Mr. Hayes said the decision to not have on-site parking generated “spirited conversation” during the design phase. Instead, a space about the size of a three-car garage will be reserved exclusively for bicycles, while commuting bicyclists can wash away the morning sweat in one of the rainwater-fed showers on each floor.
Steve Whitney, the Bullitt Foundation’s program officer, said he had adapted to his new work space by buying a second bike.
On a partly cloudy afternoon in early March, Mr. Whitney, Mr. Hayes, and three other Bullitt Foundation employees gathered in a glass-walled conference room in their sixth floor office to offer some admittedly biased first impressions.
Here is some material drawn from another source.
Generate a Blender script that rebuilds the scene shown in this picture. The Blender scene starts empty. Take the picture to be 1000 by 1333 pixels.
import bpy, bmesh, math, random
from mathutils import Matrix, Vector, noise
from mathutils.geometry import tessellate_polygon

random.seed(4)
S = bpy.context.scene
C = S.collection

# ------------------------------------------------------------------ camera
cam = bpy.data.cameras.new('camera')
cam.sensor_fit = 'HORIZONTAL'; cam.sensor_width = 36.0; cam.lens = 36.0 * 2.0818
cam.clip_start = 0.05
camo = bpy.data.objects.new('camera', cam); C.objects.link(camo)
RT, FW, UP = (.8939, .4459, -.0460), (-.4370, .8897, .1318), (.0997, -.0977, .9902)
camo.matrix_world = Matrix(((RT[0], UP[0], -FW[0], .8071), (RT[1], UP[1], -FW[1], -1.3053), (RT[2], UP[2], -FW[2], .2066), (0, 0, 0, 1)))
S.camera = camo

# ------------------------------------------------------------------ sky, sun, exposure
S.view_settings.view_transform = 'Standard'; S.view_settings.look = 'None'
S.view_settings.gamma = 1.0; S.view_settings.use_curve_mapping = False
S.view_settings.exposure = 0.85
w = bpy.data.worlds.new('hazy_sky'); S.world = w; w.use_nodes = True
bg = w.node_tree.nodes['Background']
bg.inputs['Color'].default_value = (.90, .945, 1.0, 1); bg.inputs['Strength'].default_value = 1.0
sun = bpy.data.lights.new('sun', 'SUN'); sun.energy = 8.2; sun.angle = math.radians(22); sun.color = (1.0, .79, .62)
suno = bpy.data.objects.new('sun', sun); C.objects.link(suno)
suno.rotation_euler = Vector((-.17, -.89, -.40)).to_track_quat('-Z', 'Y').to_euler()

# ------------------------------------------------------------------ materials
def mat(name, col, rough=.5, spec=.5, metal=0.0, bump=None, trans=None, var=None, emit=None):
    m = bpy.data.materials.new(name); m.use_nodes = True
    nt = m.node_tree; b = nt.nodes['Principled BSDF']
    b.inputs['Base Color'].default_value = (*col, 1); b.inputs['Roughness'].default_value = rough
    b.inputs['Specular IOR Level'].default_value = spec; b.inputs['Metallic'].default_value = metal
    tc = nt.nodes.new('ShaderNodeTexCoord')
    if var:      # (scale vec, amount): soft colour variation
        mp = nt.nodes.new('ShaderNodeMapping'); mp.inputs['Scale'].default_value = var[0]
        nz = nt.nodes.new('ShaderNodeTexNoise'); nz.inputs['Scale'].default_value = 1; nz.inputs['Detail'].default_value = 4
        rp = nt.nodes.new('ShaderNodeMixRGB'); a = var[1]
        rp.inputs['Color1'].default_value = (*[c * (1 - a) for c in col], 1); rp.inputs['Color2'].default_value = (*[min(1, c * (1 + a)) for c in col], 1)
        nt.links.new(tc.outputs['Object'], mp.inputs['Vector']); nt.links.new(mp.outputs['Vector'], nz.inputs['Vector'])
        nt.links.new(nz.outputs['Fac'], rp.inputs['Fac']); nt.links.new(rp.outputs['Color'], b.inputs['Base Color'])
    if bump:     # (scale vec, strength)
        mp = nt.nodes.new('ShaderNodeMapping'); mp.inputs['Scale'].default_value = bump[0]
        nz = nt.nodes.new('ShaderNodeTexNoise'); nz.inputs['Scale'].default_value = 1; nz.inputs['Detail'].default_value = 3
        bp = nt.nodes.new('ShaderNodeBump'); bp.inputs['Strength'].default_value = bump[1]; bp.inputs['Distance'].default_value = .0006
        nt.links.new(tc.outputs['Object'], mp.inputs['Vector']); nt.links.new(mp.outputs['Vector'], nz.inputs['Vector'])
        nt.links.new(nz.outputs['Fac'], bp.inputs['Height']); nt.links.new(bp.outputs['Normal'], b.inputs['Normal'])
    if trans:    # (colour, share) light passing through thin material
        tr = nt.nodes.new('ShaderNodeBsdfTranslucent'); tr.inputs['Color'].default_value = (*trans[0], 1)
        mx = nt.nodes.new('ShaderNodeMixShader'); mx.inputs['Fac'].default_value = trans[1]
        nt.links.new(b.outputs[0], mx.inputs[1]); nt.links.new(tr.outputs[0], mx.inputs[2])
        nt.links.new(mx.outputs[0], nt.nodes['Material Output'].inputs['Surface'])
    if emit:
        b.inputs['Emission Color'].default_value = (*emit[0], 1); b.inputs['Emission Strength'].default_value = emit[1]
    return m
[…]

Less than a week after moving from a nearly windowless brick carriage house, the employees were still amazed by the spectacular views, ample natural light and almost distracting quiet. The composting toilets, though, remained a source of curiosity even for them, and early discussions have centered on the pulse of foam that cascades down the inner rim of each funnel-shaped bowl to expedite its delivery to the waiting composters below.
Two weeks later, Mr. Peña led a tour group of corporate real estate professionals through the bowels of the Bullitt Center to check out the business end of the 24 toilets. Two rows of five bright blue aerobic composters, each the “size of a Fiat 500,” he figured, were busily doing their thing — so efficiently that the first compost extraction would not be required for another 18 months, when the resulting mulch will be commingled with other compost from King County.
But do they smell? Mr. Peña invited his tour group of 20 to inspect the boxy composters up close and determine for themselves: they did not. The aerobic process is odorless, provided that the building’s maintenance workers ensure proper ventilation and regular mixing.
Ultimately, Mr. Peña hoped the building’s novelties would become invisible as the occupants adjusted. “As much as I like to think of this building as a living laboratory, I think for the commercial tenants in this building, we also want it to be just as normal as possible,” he said.